I came to three conclusions:
One. The men and women of the armed forces are, for the most part, policy-implementers, not policy-makers. Their loyalty is the mission, and the mission is decided by the elected representatives of the people of the United States of the America. If those people think the mission is important, they will pay attention to that mission from the day the President declares a war (or a conflict), they will research it and critique it and be involved in the process with a long-term view in mind. They have a moral responsibility to, as it is their bombs and bullets that changing other peoples' worlds--and I think Americans have failed their duty to the rest of the world. Not feeling the direct impact of their war (unless agony-at-the-pump can be considered of equal distress with suicide-bombing-kills-hundreds-in-a-market-and-nobody-bats-an-eye-because-it's-business-as-usual), the American people haven't been terribly concerned about being informed of the details of the war and nation-building, until the shit really started to hit the fan and we started to not only look bad, but sustain uncomfortable amounts of casualties.
One Point Five. It's very sad to read in various blogs that fundamentalists are gaining social and political power and bullying/threatening people for things like playing soccer, reading books, doffing headscarves in public, and shaving. The saddest moment in my readings was when a Muslim woman described her decision to start wearing the headscarf.
"I realized how common it had become only in mid-July when M., a childhood friend, came to say goodbye before leaving the country...She was getting ready to leave before the sun set, and she picked up the beige headscarf folded neatly by her side. As she told me about one of her neighbors being shot, she opened up the scarf with a flourish, set it on her head like a pro, and pinned it snuggly under her chin with the precision of a seasoned hijab-wearer. All this without a mirror- like she had done it a hundred times over… Which would be fine, except that M. is Christian.
If M. can wear one quietly- so can I." from Baghdad Burning, 05-08-2006.

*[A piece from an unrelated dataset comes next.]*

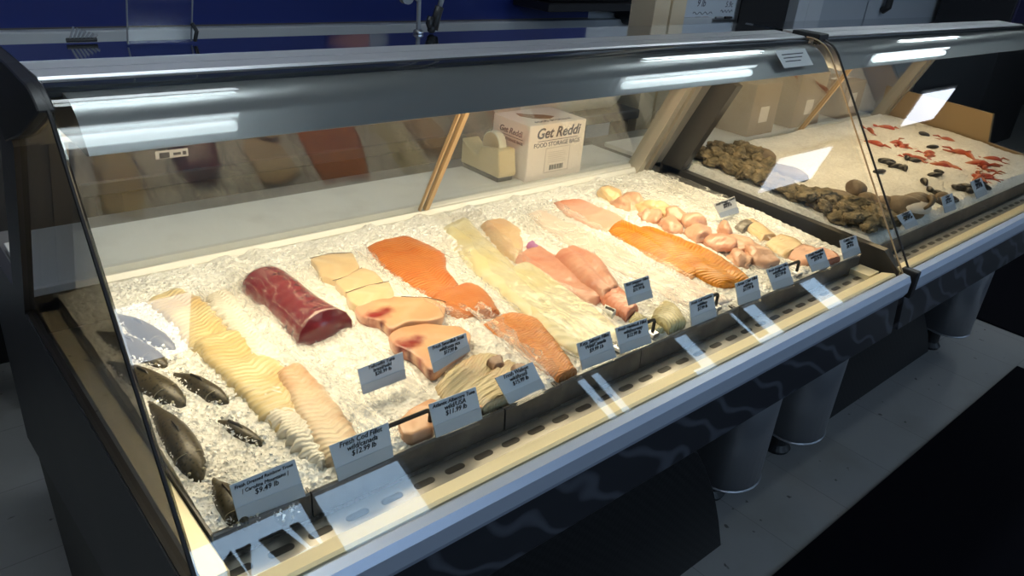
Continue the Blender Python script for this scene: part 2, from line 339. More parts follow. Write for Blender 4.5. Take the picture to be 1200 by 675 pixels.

Two. Iraq, like anyplace, is quite complex. In some areas, American efforts have been more successful than others. It's entirely plausible that while the US Occupation may be successful and valuable in some areas of the country and completely futile in others--that the Iraq war could have both good and bad outcomes, dependent on circumstances and perspective. Of course, it's increasingly bad, but knee-jerk generalizations about the hope/hopelessness of the and idealizations about the use of military force have certainly hurt the war effort. Each voice on the ground, each primary source will have a different interaction with the US invasion. Sometimes the differences are subtle, sometimes they are grand--no system of government is perfect.
Three. But some are better than others, and right now, I'm tempted to say (without much concrete research into conditions under Saddam to back it up) that maybe, by way of generalization, the average Iraqi was better off under Saddam before the war, and even better off before sanctions were first levied. This is the cost of American will, and it is a cost we inflicted on the people of Iraq quite whimsically. We owe it to the Iraqi people to not cave in to sentiment or knee-jerk reaction or emotive self-important ideology politics, but to have well-thought-out reasons for whatever we do with this mess that is Iraq. We have to give them the best possible chance for the stablest, most effective, fairest chance at peace that we can--whether that means staying the course, pulling out, or working hand-in-hand with the various unsavory characters who occupy positions of authority in Iraq at the moment. It's the least we can do, since we, each and every one of us, through our choices, actions, and inaction, put them where they are today.